Nel sindacato, nonostante l’unità forte tra socialisti e comunisti, unità che s’era rinsaldata ancor di più proprio sullo Statuto, esisteva un’ala malpancista rappresentata soprattutto della componente che faceva riferimento allo Psiup (che poi divenne Pdup-Manifesto) e a tutti quei comunisti che, pur rimanendo nel Pci, avevano orecchie sensibilissime per i forti segnali che provenivano dalla cosiddetta “sinistra extraparlamentare”.

Io, allora, ero alla Camera del Lavoro di Novara, che organizzava non solo i lavoratori del novarese e della bassa Valsesia ma anche quelli dell’intero Verbano, del Cusio e dell’Ossola, territori che negli anni Sessanta furono segnati da grandi lotte per la difesa del lavoro.
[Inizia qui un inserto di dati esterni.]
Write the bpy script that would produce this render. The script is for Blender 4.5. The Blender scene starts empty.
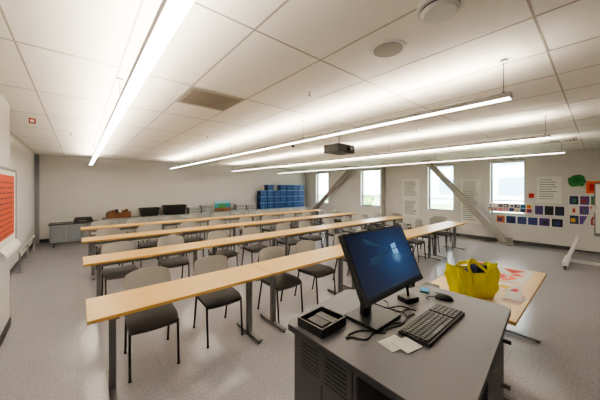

Solo per citarne alcune: la Rhodiatoce di Pallanza, la Fonderia Pietra di Omegna, le industrie chimiche e siderurgiche dell’Ossola e le aziende tessili dell’intero novarese, tutte travolte dalle riorganizzazioni, compresa la Cartiera Burgo di Romagnano Sesia.
Queste lotte furono dirette dalle rappresentanze sindacali aziendali che, in alcuni casi, vedevano al loro interno una forte presenza della “sinistra extraparlamentare”, la quale non solo non accettava lo Statuto ma, alimentata da alcune storiche riviste operaiste, dava vita ad azioni di rifiuto caratterizzate da una pregiudiziale opposizione ideologica.
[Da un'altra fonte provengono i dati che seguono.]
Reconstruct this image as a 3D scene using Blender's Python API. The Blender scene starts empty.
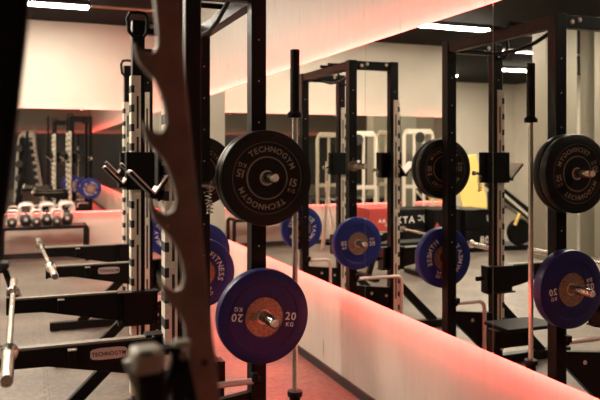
import bpy, bmesh, math, random
from mathutils import Vector, Matrix
random.seed(7)
PI = math.pi
C = bpy.context.scene.collection
S = bpy.context.scene

# ------------------------------------------------------------------ camera, exposure, world
H = 1.60                      # eye height
YAW = math.radians(21.26)
W = 1.966                     # plane of the mirrors on the right wall
YF = 11.35                    # plane of the mirrors on the far wall
MZ0, MZ1 = H - .908, H + .681 # mirror band
CEIL = H + 2.03
cam = bpy.data.cameras.new('camera')
cam.sensor_width = 36
cam.lens = 700 / 600 * 36
cam.shift_y = -46.8 / 600
cam.clip_start = .05
cam.dof.use_dof = True
cam.dof.focus_distance = 3.45
cam.dof.aperture_fstop = 2.9
co = bpy.data.objects.new('camera', cam)
C.objects.link(co)
co.location = (0, 0, H)
co.rotation_euler = (PI / 2, 0, -YAW)
S.camera = co
S.view_settings.view_transform = 'Standard'
S.view_settings.look = 'None'
S.view_settings.gamma = 1
S.view_settings.use_curve_mapping = False
S.view_settings.exposure = 0.06
w = bpy.data.worlds.new('world')
w.use_nodes = True
w.node_tree.nodes['Background'].inputs[0].default_value = (.05, .04, .035, 1)
w.node_tree.nodes['Background'].inputs[1].default_value = 1
S.world = w

LAMP_E = 180.0                 # ceiling luminaires
LED_E = 150.0                  # red strips along the mirrors

# ------------------------------------------------------------------ materials
def mat(name, col, rough=.5, metal=0, bump=0, emis=None, es=0, col2=None, scale=30, spec=.5, coat=0):
    m = bpy.data.materials.new(name)
    m.use_nodes = True
    nt = m.node_tree
    b = nt.nodes['Principled BSDF']
    b.inputs['Base Color'].default_value = (*col, 1)
    b.inputs['Roughness'].default_value = rough
    b.inputs['Metallic'].default_value = metal
    b.inputs['Specular IOR Level'].default_value = spec
    b.inputs['Coat Weight'].default_value = coat
    if emis:
        b.inputs['Emission Color'].default_value = (*emis, 1)
        b.inputs['Emission Strength'].default_value = es
    if col2 or bump:
        tc = nt.nodes.new('ShaderNodeTexCoord')
        n = nt.nodes.new('ShaderNodeTexNoise')
        n.inputs['Scale'].default_value = scale
        n.inputs['Detail'].default_value = 5
        nt.links.new(tc.outputs['Object'], n.inputs['Vector'])
        if col2:
            r = nt.nodes.new('ShaderNodeValToRGB')
            r.color_ramp.elements[0].position = .35
            r.color_ramp.elements[1].position = .65
            r.color_ramp.elements[0].color = (*col, 1)
            r.color_ramp.elements[1].color = (*col2, 1)
            nt.links.new(n.outputs['Fac'], r.inputs['Fac'])
            nt.links.new(r.outputs['Color'], b.inputs['Base Color'])
        if bump:
            bp = nt.nodes.new('ShaderNodeBump')
            bp.inputs['Strength'].default_value = bump
            bp.inputs['Distance'].default_value = .004
            nt.links.new(n.outputs['Fac'], bp.inputs['Height'])
            nt.links.new(bp.outputs['Normal'], b.inputs['Normal'])
    return m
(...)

Infatti, dentro alla Camera del Lavoro Cgil dell’intera provincia di Novara il dibattito mise in evidenza un fenomeno che durò per molti anni: quello di una spaccatura tra i gruppi dirigenti sindacali che erano tormentati e divisi al loro interno e quello che accadeva nelle fabbriche nelle quali le assemblee di fabbrica sancivano, praticamente all’unanimità, l’approvazione dello Statuto.
Oggi tutti riconoscono quanto ha inciso la Legge 300 sulla tutela e sui diritti dei lavoratori, introducendo nelle fabbriche i diritti previsti dalla Carta costituzionale e aprendo l’era della partecipazione operaia, ma, soprattutto, proponendosi come la positiva condizione che avrebbe consentito la nascita dei Consigli di fabbrica.
Di fronte a tutto questo appare ancora più incomprensibile la posizione che assunse allora la “sinistra extraparlamentare”, posizione che evidenziò, ancora una volta, la loro caratteristica solo elitaria, portandoli così a ritenere che i loro rapporti con alcune ristrettissime minoranze, le quali però avevano uno spazio nei vertici sindacali di fabbrica, significassero avere un filo diretto con la base dei lavoratori e con il loro modo di pensare.
Ma la cosa che merita di essere sottolineata, e questo mi pare non sia fatto abbastanza, è che l’esperienza unitaria vissuta dalle fabbriche nella battaglia per l’approvazione della Legge 300 fu, alcuni anni dopo, la preziosissima condizione che consentì ai lavoratori di isolare, prima ancora che l’omicidio di Guido Rossa rompesse ogni legame ed emarginasse definitivamente il terrorismo, le spinte e le suggestioni volte a far penetrare l’ideologia pro-terroristica nei luoghi di lavoro. Spinte e suggestioni che, inizialmente, trovarono troppo consenso, a volte addirittura esplicito, in quegli stessi ambienti che non capirono il significato e la portata dello Statuto dei lavoratori.